En mi opinión, Never trust the author es una receta pobre para lectores y un programa fatal para autores. Es un manual de inmovilismo creativo, de autodestrucción de la lógica interna de cualquier obra. Engloba una visión que desprecia el proceso de fábrica, las manos en la masa del autor que piensa lo que hace. Cuando se lee una obra literaria (paradójicamente, no se está seguro de estarlo haciendo hasta después de haberlo hecho) se lee al autor. El autor ha pensado acerca de lo que hace. En Arte como procedimiento Shlovski anuncia que el status de arte lo obtiene la obra cuando se proclama obra, factura. La piedra se hace pétrea para la literatura. Quien lo hace con éxito es el Autor con mayúsculas. Sólo es Autor el que sabe lo que está haciendo. El carácter de ese “éxito” es sutil: porque incluiría a nuestro imaginario ciberbalzac mientras su obra fuera secreta y terminal, pero es discutible si sería aún así cuando lectores ávidos se disputaran después una obra visible. Hecha esta diferencia, debo decir que leo sólo a Autores. Es decir, a quienes se esfuerzan por Poner Algo Allí, por Manejarlo. De modo que sugiero: Trust the author. De estos hay muy pocos. Los identifica su inteligencia, su astucia y su complejidad.

Existen rastros de esta actitud valorativa de la producción intelectual (como opuesta al mero consumo) en el pasado de la creatividad. Schopenhauer recomendaba desconfiar de aquellas personas que leían en abundancia; sugería que era más importante escribir que leer. Por su parte, Pablo Picasso solía decir que los críticos se reunían para hablar de significado, línea, trama, color... mientras que los pintores se reúnen para discutir acerca de dónde se compra la mejor trementina. Lo que quiero saber es dónde compran su trementina Iván Thays, Ted Sturgeon o Ítalo Calvino. En ese sentido (a pesar de la Red) no hay lectores, sólo hay escritores. De éstos, unos pocos son Autores.

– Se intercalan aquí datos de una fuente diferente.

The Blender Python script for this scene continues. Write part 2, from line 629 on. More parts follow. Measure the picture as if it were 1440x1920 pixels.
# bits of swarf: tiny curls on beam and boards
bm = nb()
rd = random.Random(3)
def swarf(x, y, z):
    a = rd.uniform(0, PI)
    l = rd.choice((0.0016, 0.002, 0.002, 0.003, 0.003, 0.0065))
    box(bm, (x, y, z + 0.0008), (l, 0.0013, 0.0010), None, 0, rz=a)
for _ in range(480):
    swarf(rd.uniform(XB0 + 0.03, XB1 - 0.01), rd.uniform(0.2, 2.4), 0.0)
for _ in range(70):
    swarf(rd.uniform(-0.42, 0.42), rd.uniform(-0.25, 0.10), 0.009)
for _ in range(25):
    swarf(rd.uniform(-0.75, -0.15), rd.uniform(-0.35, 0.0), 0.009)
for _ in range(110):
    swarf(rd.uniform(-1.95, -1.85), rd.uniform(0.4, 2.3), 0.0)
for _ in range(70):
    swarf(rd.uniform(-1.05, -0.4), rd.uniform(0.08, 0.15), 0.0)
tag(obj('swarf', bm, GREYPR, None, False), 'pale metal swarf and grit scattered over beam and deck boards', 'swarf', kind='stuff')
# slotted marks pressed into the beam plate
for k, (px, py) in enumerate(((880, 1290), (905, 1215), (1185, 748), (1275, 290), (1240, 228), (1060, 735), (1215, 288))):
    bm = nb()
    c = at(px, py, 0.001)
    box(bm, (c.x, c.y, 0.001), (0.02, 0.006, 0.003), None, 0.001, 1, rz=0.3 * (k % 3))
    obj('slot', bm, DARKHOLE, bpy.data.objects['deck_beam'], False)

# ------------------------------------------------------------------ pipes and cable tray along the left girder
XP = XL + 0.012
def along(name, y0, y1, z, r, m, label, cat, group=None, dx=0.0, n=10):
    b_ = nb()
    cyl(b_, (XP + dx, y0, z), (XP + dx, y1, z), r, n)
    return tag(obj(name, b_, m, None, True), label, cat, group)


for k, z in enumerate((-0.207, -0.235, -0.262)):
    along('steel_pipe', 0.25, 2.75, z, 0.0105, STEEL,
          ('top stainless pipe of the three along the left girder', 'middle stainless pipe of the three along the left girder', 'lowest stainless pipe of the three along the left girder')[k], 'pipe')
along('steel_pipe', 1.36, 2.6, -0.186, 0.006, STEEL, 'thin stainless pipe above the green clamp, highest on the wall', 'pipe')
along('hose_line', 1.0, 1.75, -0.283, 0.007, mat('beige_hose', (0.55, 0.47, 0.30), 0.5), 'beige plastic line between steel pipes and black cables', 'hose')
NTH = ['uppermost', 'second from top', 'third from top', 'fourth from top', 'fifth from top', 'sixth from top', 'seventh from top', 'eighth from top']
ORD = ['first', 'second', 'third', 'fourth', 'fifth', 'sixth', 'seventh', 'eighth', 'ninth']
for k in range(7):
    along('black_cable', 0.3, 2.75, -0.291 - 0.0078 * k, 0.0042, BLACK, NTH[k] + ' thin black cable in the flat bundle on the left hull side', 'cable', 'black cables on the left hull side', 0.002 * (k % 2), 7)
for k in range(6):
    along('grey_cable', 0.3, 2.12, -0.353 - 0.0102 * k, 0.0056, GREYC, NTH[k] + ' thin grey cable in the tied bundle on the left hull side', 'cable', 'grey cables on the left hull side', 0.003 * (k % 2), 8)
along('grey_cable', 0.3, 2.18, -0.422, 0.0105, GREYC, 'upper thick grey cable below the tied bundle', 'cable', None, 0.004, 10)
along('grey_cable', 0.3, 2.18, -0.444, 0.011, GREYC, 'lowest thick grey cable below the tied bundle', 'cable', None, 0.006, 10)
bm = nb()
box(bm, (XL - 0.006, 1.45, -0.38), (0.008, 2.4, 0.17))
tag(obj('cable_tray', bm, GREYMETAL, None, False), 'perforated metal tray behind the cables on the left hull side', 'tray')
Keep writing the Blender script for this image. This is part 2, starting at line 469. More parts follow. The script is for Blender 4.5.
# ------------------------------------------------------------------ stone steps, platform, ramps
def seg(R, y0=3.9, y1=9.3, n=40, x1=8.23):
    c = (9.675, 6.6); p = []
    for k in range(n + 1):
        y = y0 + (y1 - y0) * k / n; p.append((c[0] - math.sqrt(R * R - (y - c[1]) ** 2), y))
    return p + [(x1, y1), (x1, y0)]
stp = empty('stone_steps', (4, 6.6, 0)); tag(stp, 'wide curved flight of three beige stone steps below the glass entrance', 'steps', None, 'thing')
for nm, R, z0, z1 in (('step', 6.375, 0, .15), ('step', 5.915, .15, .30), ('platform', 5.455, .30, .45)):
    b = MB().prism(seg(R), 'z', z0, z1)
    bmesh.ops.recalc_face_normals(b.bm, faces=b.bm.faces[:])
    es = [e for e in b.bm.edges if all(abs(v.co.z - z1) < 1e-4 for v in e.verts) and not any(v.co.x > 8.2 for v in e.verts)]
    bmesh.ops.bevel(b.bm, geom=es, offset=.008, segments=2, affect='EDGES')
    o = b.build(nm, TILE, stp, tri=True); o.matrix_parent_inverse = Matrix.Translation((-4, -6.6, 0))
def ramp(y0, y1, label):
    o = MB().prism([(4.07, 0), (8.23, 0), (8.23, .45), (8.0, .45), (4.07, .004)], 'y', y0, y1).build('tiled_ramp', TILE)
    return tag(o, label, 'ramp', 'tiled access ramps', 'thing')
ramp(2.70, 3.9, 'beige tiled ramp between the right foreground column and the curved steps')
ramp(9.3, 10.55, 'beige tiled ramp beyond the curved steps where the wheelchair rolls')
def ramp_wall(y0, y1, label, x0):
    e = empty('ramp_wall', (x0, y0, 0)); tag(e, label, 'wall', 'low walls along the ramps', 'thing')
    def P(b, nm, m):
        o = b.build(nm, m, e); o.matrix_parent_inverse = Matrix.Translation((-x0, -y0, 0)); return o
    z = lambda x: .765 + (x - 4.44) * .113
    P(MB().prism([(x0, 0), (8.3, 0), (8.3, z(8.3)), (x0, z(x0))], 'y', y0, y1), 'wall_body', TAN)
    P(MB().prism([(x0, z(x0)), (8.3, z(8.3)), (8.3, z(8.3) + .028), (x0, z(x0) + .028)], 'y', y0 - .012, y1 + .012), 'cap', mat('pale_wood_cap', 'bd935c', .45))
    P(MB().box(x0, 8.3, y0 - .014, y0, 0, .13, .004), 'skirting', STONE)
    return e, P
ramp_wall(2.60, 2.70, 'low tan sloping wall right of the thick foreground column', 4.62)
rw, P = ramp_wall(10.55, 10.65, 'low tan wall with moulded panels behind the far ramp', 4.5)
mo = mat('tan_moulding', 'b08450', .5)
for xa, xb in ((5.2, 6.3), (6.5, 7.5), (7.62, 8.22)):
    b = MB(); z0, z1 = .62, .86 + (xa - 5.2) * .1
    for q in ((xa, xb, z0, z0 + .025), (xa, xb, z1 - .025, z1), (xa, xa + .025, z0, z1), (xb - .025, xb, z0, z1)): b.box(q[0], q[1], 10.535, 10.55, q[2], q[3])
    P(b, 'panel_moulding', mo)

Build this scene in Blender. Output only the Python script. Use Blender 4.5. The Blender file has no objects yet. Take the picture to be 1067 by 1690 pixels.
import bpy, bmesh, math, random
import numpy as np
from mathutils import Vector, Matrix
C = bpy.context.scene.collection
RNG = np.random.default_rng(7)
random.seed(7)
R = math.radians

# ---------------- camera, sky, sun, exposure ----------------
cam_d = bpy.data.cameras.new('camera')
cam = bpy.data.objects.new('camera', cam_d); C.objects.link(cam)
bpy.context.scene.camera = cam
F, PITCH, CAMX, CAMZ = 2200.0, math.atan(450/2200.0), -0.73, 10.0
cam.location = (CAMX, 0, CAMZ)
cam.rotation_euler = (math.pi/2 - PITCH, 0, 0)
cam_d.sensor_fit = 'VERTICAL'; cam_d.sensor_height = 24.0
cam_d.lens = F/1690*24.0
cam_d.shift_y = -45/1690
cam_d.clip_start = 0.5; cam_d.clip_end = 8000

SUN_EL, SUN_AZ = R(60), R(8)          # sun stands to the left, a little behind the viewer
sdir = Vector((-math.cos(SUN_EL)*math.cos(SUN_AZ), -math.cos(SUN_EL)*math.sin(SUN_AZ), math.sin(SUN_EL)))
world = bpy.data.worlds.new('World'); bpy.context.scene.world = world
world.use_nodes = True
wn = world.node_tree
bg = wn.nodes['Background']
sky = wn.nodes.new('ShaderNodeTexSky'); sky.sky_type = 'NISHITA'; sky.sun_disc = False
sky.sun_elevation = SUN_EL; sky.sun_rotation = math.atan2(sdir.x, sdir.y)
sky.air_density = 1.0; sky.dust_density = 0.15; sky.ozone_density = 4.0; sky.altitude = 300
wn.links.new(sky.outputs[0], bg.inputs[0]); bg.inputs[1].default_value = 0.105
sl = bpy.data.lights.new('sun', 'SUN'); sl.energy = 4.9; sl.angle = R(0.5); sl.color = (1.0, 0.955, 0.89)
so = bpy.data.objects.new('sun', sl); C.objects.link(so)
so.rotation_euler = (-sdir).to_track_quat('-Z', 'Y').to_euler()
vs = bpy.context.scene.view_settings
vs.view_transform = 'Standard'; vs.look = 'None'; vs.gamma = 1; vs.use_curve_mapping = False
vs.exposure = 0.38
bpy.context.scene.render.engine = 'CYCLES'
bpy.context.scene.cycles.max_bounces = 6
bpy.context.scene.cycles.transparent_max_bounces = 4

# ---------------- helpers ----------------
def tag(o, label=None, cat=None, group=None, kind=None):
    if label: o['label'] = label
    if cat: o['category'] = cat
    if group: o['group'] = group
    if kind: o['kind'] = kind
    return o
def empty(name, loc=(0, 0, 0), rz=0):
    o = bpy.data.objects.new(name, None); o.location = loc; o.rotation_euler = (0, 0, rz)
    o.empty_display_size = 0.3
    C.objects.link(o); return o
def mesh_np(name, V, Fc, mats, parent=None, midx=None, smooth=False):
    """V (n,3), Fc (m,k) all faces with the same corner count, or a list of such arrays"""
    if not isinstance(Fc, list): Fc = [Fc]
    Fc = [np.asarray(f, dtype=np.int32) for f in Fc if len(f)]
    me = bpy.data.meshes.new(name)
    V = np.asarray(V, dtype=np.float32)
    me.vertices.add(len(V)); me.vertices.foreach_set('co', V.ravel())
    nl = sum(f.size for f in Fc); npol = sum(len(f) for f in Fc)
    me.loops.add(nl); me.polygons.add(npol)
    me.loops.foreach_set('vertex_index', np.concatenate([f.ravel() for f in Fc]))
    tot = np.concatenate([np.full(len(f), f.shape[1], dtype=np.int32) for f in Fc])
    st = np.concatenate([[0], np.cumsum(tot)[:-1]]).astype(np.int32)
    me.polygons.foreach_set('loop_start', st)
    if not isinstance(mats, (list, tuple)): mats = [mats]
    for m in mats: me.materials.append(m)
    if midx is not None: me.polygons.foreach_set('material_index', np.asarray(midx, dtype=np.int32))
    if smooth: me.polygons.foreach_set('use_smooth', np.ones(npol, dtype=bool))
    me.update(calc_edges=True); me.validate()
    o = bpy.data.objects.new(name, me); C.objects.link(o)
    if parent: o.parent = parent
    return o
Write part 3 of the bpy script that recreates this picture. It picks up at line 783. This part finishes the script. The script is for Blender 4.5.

Confesión y consecuencia final: como lector soy nulo. Yo no sé leer. Pero como estoy aprendiendo a escribir prácticamente no leo, de lo que da fe mi vasta y sólida ignorancia de la literatura contemporánea. Leo cuando detecto a un Autor; leo acerca de él. La detección rara vez ocurre a través de textos. Cuando hay suerte, empieza con una conversación, para lo que el correo electrónico ayuda muchísimo. Y como escritor he dejado de creer en la (también pesadillesca) existencia de un lector ideal, en la que alguna vez confié. Creo que tengo algunos lectores reales, muy pocos, pero no merecen ese nombre porque participan del proceso de fábrica. Son, estrictamente hablando, co/rectores o co/laboradores. Su intervención está en el “antes” del texto, y no en su “después”. Su participación está en llevar el texto a su estado final. Lo que ocurra después no me interesa. Aparentemente a ellos tampoco: así lo ha dispuesto el cósmico balzac que nos rige, y que al fin ha de apagarnos.



2 comentarios:

Anónimo dijo...

pues yo te leo a veces ... si acaso importa

V.

Enrique Prochazka dijo...

Lo mismo digo; te leo a veces. Pero sé que sí importa que nos leamos.